OBJECTIVE:
Start at the line containing "Write a Blender", stop at the line containing "cam_d.dof.aperture_fstop = 12.5", and please reproduce every line in between, both ends included, without pictures.

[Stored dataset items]
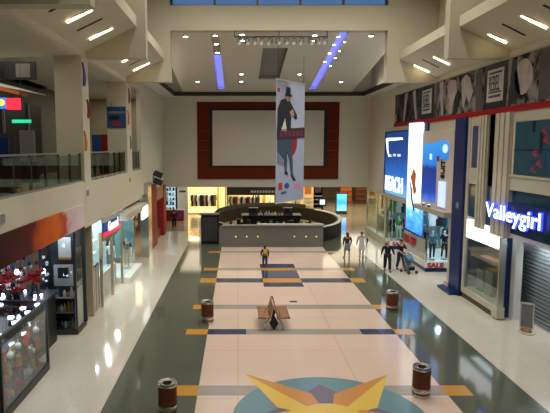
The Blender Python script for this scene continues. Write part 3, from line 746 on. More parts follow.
def person(label, loc, rz, scale=1.0, pose={}, top='navy', legs='navy', skirt=None, hair='black', sleeves=True, longhair=False, shoes='black', toplen=.86, coat=False):
    t = thing('person', label, 'person', (0, 0, 0))
    J = limbpts(pose); V = []; E = []
    def av(p, r): V.append((*p, r)); return len(V) - 1
    pel = av((0, 0, .93), (.13, .10)); wa = av((0, 0, 1.10), (.115, .085)); ch_ = av((0, -.005, 1.30), (.145, .10)); nb = av((0, .005, 1.45), .055); nt = av((0, -.005, 1.50), .05)
    hd = av((0, -.02, 1.585), (.072, .085)); ht = av((0, -.01, 1.655), (.066, .075))
    E += [(pel, wa), (wa, ch_), (ch_, nb), (nb, nt), (nt, hd), (hd, ht)]
    for s, n in ((-1, 'R'), (1, 'L')):
        h = av(J['hip' + n], .088); k2 = av(J['kne' + n], .055); a = av(J['ank' + n], .038); tt = av(J['toe' + n], (.035, .025))
        E += [(pel, h), (h, k2), (k2, a), (a, tt)]
        sh_ = av(J['sho' + n], .052); e = av(J['elb' + n], .038); w_ = av(J['wri' + n], .026)
        E += [(ch_, sh_), (sh_, e), (e, w_)]
        d = (Vector(J['wri' + n]) - Vector(J['elb' + n])).normalized(); side = Vector((0, -1, 0)) if abs(d.y) < .8 else Vector((0, 0, -1))
        side = (side - d * side.dot(d)).normalized(); W_ = Vector(J['wri' + n])
        pm = av(tuple(W_ + d * .055), (.030, .022)); E.append((w_, pm))
        cur = d.cross(side) * (s * .02)
        for f, (off, ln) in enumerate(((.03, .062), (.010, .072), (-.010, .067), (-.028, .05))):
            f1 = av(tuple(W_ + d * .10 + side * off), .0095); f2 = av(tuple(W_ + d * (.10 + ln * .55) + side * off + cur * .5), .0085); f3 = av(tuple(W_ + d * (.10 + ln) + side * off * .9 + cur * 1.3), .0075)
            E += [(pm, f1), (f1, f2), (f2, f3)]
        t1 = av(tuple(W_ + d * .05 + side * .045), .010); t2 = av(tuple(W_ + d * .085 + side * .058 + cur * .5), .009); E += [(pm, t1), (t1, t2)]
    body = skin('body', V, E, 'skin', t)
    # face, ears
    b = B(); b.ball((0, -.105, 1.585), .013, .018, .022, 8, 6)
    for s in (-1, 1): b.ball((s * .074, -.01, 1.585), .010, .02, .03, 8, 6)
    b.build('nose_and_ears', 'skin', t, smooth=True)
    for s in (-1, 1): B().ball((s * .03, -.093, 1.60), .010, .006, .007, 8, 6).build('eye', 'black', t, smooth=True)
    B().ball((0, -.098, 1.54), .024, .006, .007, 8, 6).build('mouth', 'dkred', t, smooth=True)
    # hair: cap built as a shell over the top and back of the head
    b = B(); n = 16; vs = []; fs = []
    prof = [(0, .0), (.6, .16), (.9, .45), (1, .8), (1.02, 1.15)]
    for r, th_ in prof:
        for i in range(n):
            q = 2 * PI * i / n; back = math.sin(q)  # +y back
            z = 1.60 + .115 * math.cos(th_ * 1.35) - (.0 if back < .2 else .045 * th_)
            rr = math.sin(min(th_ * 1.35, PI / 2))
            vs.append((.088 * rr * math.cos(q), .0 + .10 * rr * math.sin(q) + (.012 if back > 0 else 0), z))
    for j in range(len(prof) - 1):
        for i in range(n): fs.append((j * n + i, j * n + (i + 1) % n, (j + 1) * n + (i + 1) % n, (j + 1) * n + i))
    fs.append(tuple(range((len(prof) - 1) * n, len(prof) * n)))
    b.add(vs, fs)
    if longhair: b.ball((0, .07, 1.52), .085, .045, .13, 12, 8)
    b.build('hair', hair, t, smooth=True)
    # top
    V = []; E = []
    r_ = .018
    p0 = av((0, 0, toplen + .02), (.155 if not coat else .17, .125)); p1 = av((0, 0, 1.08), (.135, .108)); p2 = av((0, -.005, 1.29), (.165, .12)); p3 = av((0, .0, 1.425), (.085, .07))
    E += [(p0, p1), (p1, p2), (p2, p3)]
    for s, n in ((-1, 'R'), (1, 'L')):
        a = av(J['sho' + n], .066); e = av(J['elb' + n], .053); E += [(p2, a), (a, e)]
        if sleeves: w_ = av(tuple(Vector(J['wri' + n]).lerp(Vector(J['elb' + n]), .1)), .041); E.append((e, w_))
    V[0], E = V[0], E
    skin('jacket' if sleeves else 'shirt', V, E, top, t)
    if skirt:
        B().lathe((0, 0, 0), [(.135, 1.0), (.16, .85), (.17, .70), (.19, skirt)], 20, sx=1, sy=.8).build('skirt', legs if skirt else top, t, smooth=True)
    else:
        V.clear(); E = []
        p0 = av((0, 0, .95), (.145, .115))
        for s, n in ((-1, 'R'), (1, 'L')):
            h = av(J['hip' + n], .108); k2 = av(J['kne' + n], .083); a = av((J['ank' + n][0], J['ank' + n][1], J['ank' + n][2] + .01), .072); E += [(p0, h), (h, k2), (k2, a)]
        skin('trousers', V, E, legs, t)
    for n in 'RL':
        x, y, z = J['toe' + n]; ax, ay, az = J['ank' + n]
        b = B(); b.ball((x, (y + ay) / 2 - .01, max(.042, (z + az) / 2 - .02)), .048, .13, .04, 12, 8); b.build('shoe', shoes, t, smooth=True)
    t.location = loc; t.rotation_euler = (0, 0, rz); t.scale = (scale * 1.13, scale * 1.1, scale)
    return t
dkjk = mat('black_jacket', (.018, .016, .016), .7); brown = mat('dark_brown_jacket', (.05, .035, .03), .7); brhair = mat('brown_hair', (.06, .025, .012), .6)
gskirt = mat('grey_skirt', (.20, .22, .26), .7); wcoat = mat('white_coat', (.62, .62, .64), .7); navycl = mat('navy_clothes', (.008, .012, .035), .7); blk = mat('black_tshirt', (.01, .01, .012), .7)
jeans = mat('blue_jeans', (.03, .05, .12), .7)
person('child in black jacket and jeans seen from behind, wearing a yellow backpack', (1.52, 29.75, 0), PI, .76, {'stride': .05}, dkjk, jeans, hair=brhair, longhair=True)
bk = thing('backpack', 'mustard yellow backpack on the back of the child in the black jacket', 'backpack', (1.52, 29.6, .85))
b = B(); b.ball((1.55, 29.585, .92), .125, .07, .19, 14, 10); b.build('bag', 'yellow', bk, smooth=True)
B().ball((1.55, 29.53, .85), .09, .04, .09, 12, 8).build('pocket', mat('pocket_cloth', (.45, .25, .03), .7), bk, smooth=True)
for s in (-1, 1): B().tube([(1.55 + s * .07, 29.64, 1.05), (1.55 + s * .08, 29.70, 1.10), (1.55 + s * .09, 29.83, 1.08)], .016).build('strap', 'yellow', bk)
person('woman in dark jacket and grey skirt walking away beside the woman in white', (6.69, 32.3, 0), PI + .1, .95, {'stride': .13}, brown, gskirt, skirt=.55, hair=brhair, longhair=True)
person('woman in long white coat walking with a black shoulder bag', (7.6, 32.4, 0), PI - .1, .97, {'stride': .16, 'lead': -1}, wcoat, wcoat, skirt=.52, hair=mat('auburn_hair', (.16, .06, .03), .6), coat=True)
hb = thing('shoulder_bag', 'black shoulder bag hanging at the right side of the woman in white coat', 'bag', (7.9, 32.35, .9))
b = B(); b.ball((7.91, 32.36, 1.12), .07, .13, .17, 14, 10); b.build('bag', 'black', hb, smooth=True)
B().tube([(7.9, 32.46, 1.2), (7.80, 32.44, 1.41), (7.78, 32.36, 1.44), (7.84, 32.28, 1.36), (7.9, 32.26, 1.2)], .012).build('strap', 'black', hb)
person('woman in navy top and trousers walking towards camera beside the stroller', (8.2, 28.85, 0), -.1, 1.0, {'stride': .12, 'armR': ((-.26, .02, 1.14), (-.31, -.08, .93)), 'armL': ((.26, .02, 1.14), (.31, -.08, .93))}, navycl, navycl, hair=mat('light_hair', (.30, .22, .15), .6))
person('man in black shirt and jeans pushing the grey stroller', (9.02, 29.15, 0), .35, 1.02, {'stride': .16, 'armR': ((-.23, -.1, 1.14), (-.17, -.38, 1.02)), 'armL': ((.23, -.1, 1.14), (.17, -.38, 1.02))}, blk, jeans, hair=brhair, sleeves=False)
person('person in dark clothes standing at the far left near the red shop', (-5.35, 44.4, 0), PI, .95, {'stride': .1}, blk, blk, hair='black')
# stroller, local frame heading -Y then turned
st = thing('baby_stroller', 'grey and blue baby stroller pushed by the man in black', 'stroller', (0, 0, 0))
sg = mat('stroller_fabric', (.13, .15, .18), .8); sb = mat('stroller_blue', (.10, .22, .38), .7)
for s in (-1, 1):
    B().tube([(s * .2, .32, 1.02), (s * .22, .1, .62), (s * .24, -.32, .12)], .013).build('frame_tube', 'steel', st)
    B().tube([(s * .22, .02, .60), (s * .25, .30, .12)], .013).build('rear_tube', 'steel', st)
    for y in (-.33, .31):
        for q in (-.025, .025):
            B().cyl((s * .25 + q - .008, y, .09), (s * .25 + q + .008, y, .09), .09, n=18).build('wheel', 'dkgrey', st)
B().cyl((-.2, .32, 1.02), (.2, .32, 1.02), .018).build('handlebar', 'black', st)
b = B(); fx = frame((0, 0, 0), (0, 1, 0), (0, 0, 1))
b.prism([(-.28, .42), (.02, .40), (.18, .84), (.22, .82), (.07, .34), (-.28, .36)], -.18, .18, fx); b.build('seat', sg, st)
b = B(); b.prism([(-.30, .20), (-.26, .40), (-.22, .40), (-.26, .20)], -.16, .16, fx); b.build('footrest', 'black', st)
b = B(); pr = [(.2 + .34 * math.cos(math.radians(a)), .70 + .26 * math.sin(math.radians(a))) for a in range(70, 185, 12)]; pr2 = [(.2 + .31 * math.cos(math.radians(a)), .70 + .235 * math.sin(math.radians(a))) for a in range(178, 68, -12)]
b.prism(pr + pr2, -.19, .19, fx); b.build('canopy', sb, st)
b = B(); b.box(-.17, .17, -.1, .24, .16, .30); b.build('basket', sg, st)
st.location = (9.28, 28.5, 0); st.rotation_euler = (0, 0, .35)

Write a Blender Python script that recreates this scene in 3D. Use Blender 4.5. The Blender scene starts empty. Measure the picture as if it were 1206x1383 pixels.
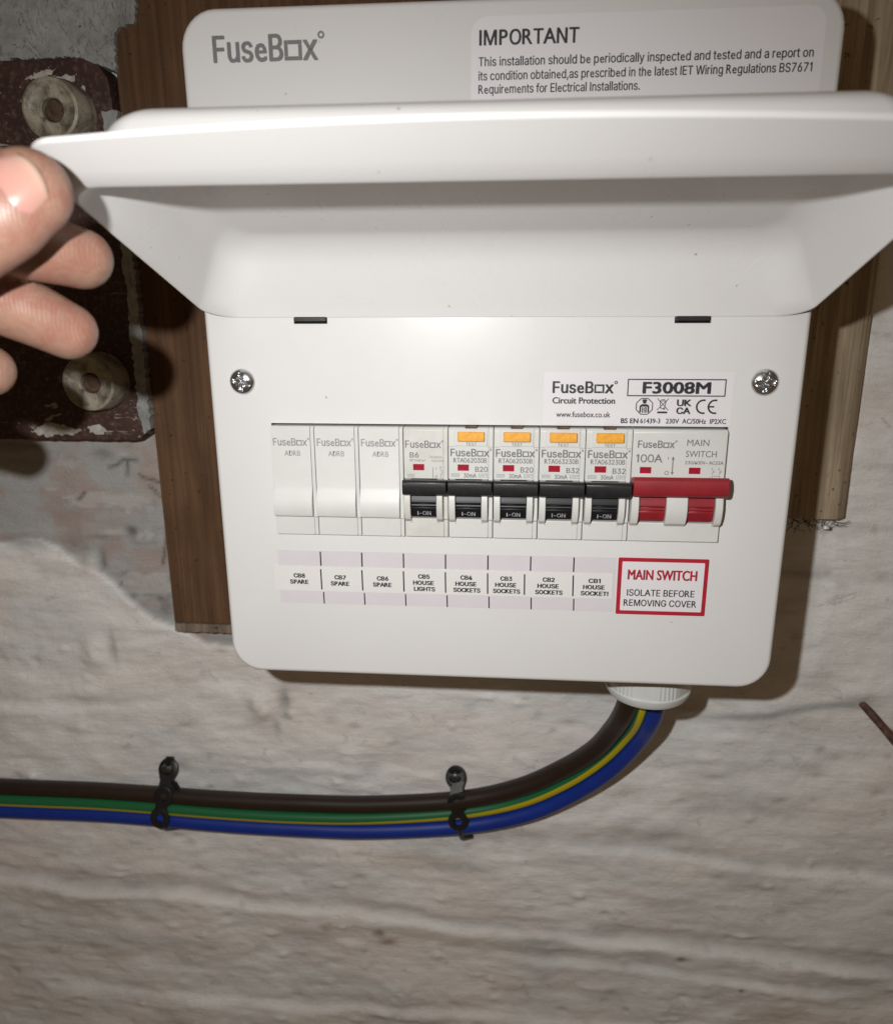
import bpy, bmesh, math, random, os
import numpy as np
from mathutils import Vector, Matrix

random.seed(7)
sc = bpy.context.scene
COL = sc.collection
S = 0.001                      # everything below is written in millimetres

# ---------------------------------------------------------------- camera
cam_d = bpy.data.cameras.new("camera")
cam = bpy.data.objects.new("camera", cam_d)
COL.objects.link(cam)
sc.camera = cam
PITCH, YAW, ROLL = 0.2707656, -0.08580367, -0.00467057
CAMPOS = Vector((96.237, -300.041, 49.550))
fw = Vector((math.sin(YAW)*math.cos(PITCH), math.cos(YAW)*math.cos(PITCH), -math.sin(PITCH)))
rt0 = fw.cross(Vector((0, 0, 1))).normalized(); up0 = rt0.cross(fw)
rt = rt0*math.cos(ROLL) + up0*math.sin(ROLL); up = up0*math.cos(ROLL) - rt0*math.sin(ROLL)
M = Matrix((rt, up, -fw)).transposed().to_4x4()
M.translation = CAMPOS*S
cam.matrix_world = M
cam_d.sensor_fit = 'VERTICAL'
cam_d.sensor_height = 36.0
cam_d.lens = 36.0*1050.0/1383.0
cam_d.clip_start = 0.005; cam_d.clip_end = 50
cam_d.dof.use_dof = True
cam_d.dof.focus_distance = 0.314
cam_d.dof.aperture_fstop = 12.5

# ---------------------------------------------------------------- light: phone flash beside the lens, dim warm room
world = bpy.data.worlds.new("World"); sc.world = world
world.use_nodes = True
bg = world.node_tree.nodes["Background"]
bg.inputs[0].default_value = (1.0, 0.66, 0.38, 1); bg.inputs[1].default_value = 0.078
ld = bpy.data.lights.new("phone_flash", 'SPOT'); ld.energy = 4.25; ld.shadow_soft_size = 0.0035
ld.color = (1.0, 1.0, 0.985)
ld.spot_size = math.radians(179); ld.spot_blend = 1.0
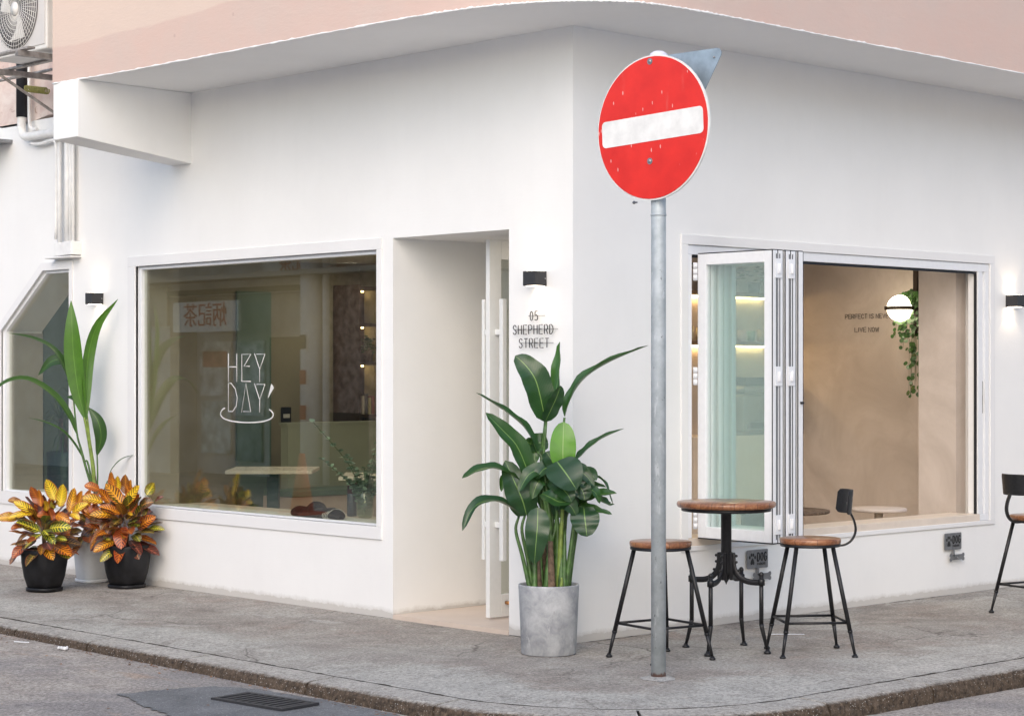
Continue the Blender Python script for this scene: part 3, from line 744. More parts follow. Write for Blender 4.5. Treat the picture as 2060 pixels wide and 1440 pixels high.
# folding window: frame, five leaves folded against the left jamb
fr = MB()
fr.box(ix0, 4.24, .0, .085, 2.285, 2.344).box(ix0, 1.03, .0, .085, .549, 2.285).box(4.19, 4.24, .0, .085, .549, 2.285).box(4.10, 4.155, .0, .085, .549, 2.285).box(4.155, 4.19, .018, .085, .549, 2.285).box(4.1195, 4.24, .0, .085, .501, .5485)
fr = fr.build("folding_window_frame", M_ALU, cafe, bevel=.003)
MB().box(1.031, 4.10, .012, .03, 2.268, 2.2845).box(4.092, 4.0995, .01, .03, .55, 2.267).build("gasket", M_GASKET, fr)
for z in (.72, .98, 1.66, 1.93, 2.12): 
    MB().lathe([(.004, 0), (.003, .003), (.001, .004)], 10).build("screw", M_GASKET, fr).matrix_local = Matrix.Translation((4.172, .018, z)) @ Matrix.Rotation(R(90), 4, 'X')
lk = MB().box(4.160, 4.186, .0165, .0175, 1.27, 1.50).build("lock_plate", M_STEEL, fr)
MB().box(4.166, 4.180, .0155, .0163, 1.33, 1.40).build("latch_slot", M_GASKET, lk)
LH = [1.062, 1.112, 1.182, 1.232, 1.302]     # x of each leaf's left face
for i, lx in enumerate(LH):
    th = .042; y1, y0 = -.018, -.612; zb, ztp = .552, 2.287; s = .068
    f = MB().box(lx, lx+th, y0, y0+s, zb, ztp).box(lx, lx+th, y1-s, y1, zb, ztp).box(lx, lx+th, y0+s, y1-s, ztp-s, ztp).box(lx, lx+th, y0+s, y1-s, zb, zb+s)
    f = f.build("window_leaf", M_ALU, cafe, bevel=.003)
    MB().box(lx+.017, lx+.025, y0+s-.008, y1-s+.008, zb+s-.008, ztp-s+.008).build("glass", M_GLASST, f)
    g_ = MB().box(lx-.001, lx+th+.001, y0+.004, y1-.004, zb-.007, zb-.0005).box(lx-.001, lx+th+.001, y0+.004, y1-.004, ztp+.0005, ztp+.006)
    g_.box(lx-.0045, lx-.0005, y0+.001, y0+.006, zb, ztp).box(lx+th+.0005, lx+th+.0045, y0+.001, y0+.006, zb, ztp)
    if i < 4:      # weather grooves on the edge
        g_.box(lx + (.027 if i % 2 == 0 else .008), lx + (.034 if i % 2 == 0 else .015), y0-.0015, y0-.0003, zb+.02, ztp-.02)
    g_.build("gasket", M_GASKET, f)
    if i in (0, 2):
        for z in (.66, 1.54, 2.18):
            h = MB().box(lx+.016, lx+.078, y0-.008, y0-.0016, z-.058, z+.058)
            h.tube([(lx+.046, y0-.012, z-.03), (lx+.046, y0-.012, z+.03)], .010, 10)
            h.build("hinge", M_ALU, f, bevel=.002)
    if i == 0:
        for z in (.66, 1.54, 2.18): MB().tube([(1.047, -.012, z-.055), (1.047, -.012, z-.019)], .0145, 12).tube([(1.047, -.012, z-.017), (1.047, -.012, z+.017)], .0145, 12).tube([(1.047, -.012, z+.019), (1.047, -.012, z+.055)], .0145, 12).build("hinge", M_ALU, f)
    if i == 4:
        MB().box(lx+th+.0006, lx+th+.004, y0+.02, y0+.04, 1.15, 1.60).build("bolt_plate", M_BLACK, f)
        MB().tube([(lx+.02, y0-.001, 1.38), (lx+.02, y0-.02, 1.38)], .008, 10).build("knob", M_GASKET, f)

# ------------------------------------------------------------------ interior things
LED = emit("warm_led_strip", (1, .68, .30), 13)
bar = thing("wall_shelf_unit", "lit back bar with two shelves and cream cupboards, seen through the folded panes", "shelving")
MB().box(3.75, 5.199, 2.9, 3.1, .021, 2.698).build("back_panel", M_INT, bar)
MB().box(3.8, 5.199, 2.45, 2.899, .021, 1.05).build("cupboard", M_COUNTER, bar, bevel=.004)
for z in (1.79, 2.20):
    sh = MB().box(3.8, 5.199, 2.68, 2.899, z, z+.03).build("shelf", plain("shelf_wood", (.16, .10, .06), .5), bar)
    MB().box(3.82, 5.18, 2.86, 2.88, z-.014, z-.001).build("light_strip", LED, sh)
cm = thing("coffee_machine", "grey espresso machine on the back bar behind the panes", "coffee machine", (4.80, 2.66, 1.052))
MB().box(-.32, .32, -.16, .18, .02, .33).box(-.30, .30, -.15, .17, .34, .40).build("body", M_STEEL, cm, bevel=.02)
MB().box(-.28, .28, -.19, -.162, .05, .10).tube([(-.12, -.2, .17), (-.12, -.30, .15)], .012, 8).tube([(.12, -.2, .17), (.12, -.30, .15)], .012, 8).build("drip_tray", M_BLACK, cm)
MB().box(-.25, .25, -.12, .15, .402, .47).build("cup_rack", M_BLACK, cm)
rnd = random.Random(2)
for k in range(9):
    x = 4.0 + k*.13; z0 = 1.822
    tag(MB().lathe([(.025, 0), (.033, .02), (.035, .08 + .05*rnd.random()), (.03, .085)], 14).build("cup", plain("cup%d_glaze" % k, (.2 + .4*rnd.random(), .25 + .3*rnd.random(), .25 + .3*rnd.random()), .4), loc=(x, 2.79, z0)),
        "small cup standing in the row on the lower lit bar shelf", "cup", "cups on the lower lit shelf")
for k in range(3):
    o = thing("shelf_plant", "small leafy plant in a pot on the upper lit bar shelf", "plant", (4.35 + .3*k, 2.79, 2.232), 0, "plants on the upper lit shelf")
    MB().lathe([(.04, 0), (.055, .09), (.05, .09)], 16).build("pot", M_POTBLK, o)
    f = MB()
    for q in range(26):
        a = rnd.random()*6.28; l = .08 + rnd.random()*.12; zt_ = .1 + rnd.random()*.14
        f.sphere((math.cos(a)*l*.8, math.sin(a)*l*.5, zt_), .022, 6, 4, (1, 1, .3))
    f.build("foliage", M_VINE, o)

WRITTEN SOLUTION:
Write a Blender Python script that recreates this scene in 3D. Use Blender 4.5. The Blender scene starts empty. Measure the picture as if it were 1206x1383 pixels.
import bpy, bmesh, math, random, os
import numpy as np
from mathutils import Vector, Matrix

random.seed(7)
sc = bpy.context.scene
COL = sc.collection
S = 0.001                      # everything below is written in millimetres

# ---------------------------------------------------------------- camera
cam_d = bpy.data.cameras.new("camera")
cam = bpy.data.objects.new("camera", cam_d)
COL.objects.link(cam)
sc.camera = cam
PITCH, YAW, ROLL = 0.2707656, -0.08580367, -0.00467057
CAMPOS = Vector((96.237, -300.041, 49.550))
fw = Vector((math.sin(YAW)*math.cos(PITCH), math.cos(YAW)*math.cos(PITCH), -math.sin(PITCH)))
rt0 = fw.cross(Vector((0, 0, 1))).normalized(); up0 = rt0.cross(fw)
rt = rt0*math.cos(ROLL) + up0*math.sin(ROLL); up = up0*math.cos(ROLL) - rt0*math.sin(ROLL)
M = Matrix((rt, up, -fw)).transposed().to_4x4()
M.translation = CAMPOS*S
cam.matrix_world = M
cam_d.sensor_fit = 'VERTICAL'
cam_d.sensor_height = 36.0
cam_d.lens = 36.0*1050.0/1383.0
cam_d.clip_start = 0.005; cam_d.clip_end = 50
cam_d.dof.use_dof = True
cam_d.dof.focus_distance = 0.314
cam_d.dof.aperture_fstop = 12.5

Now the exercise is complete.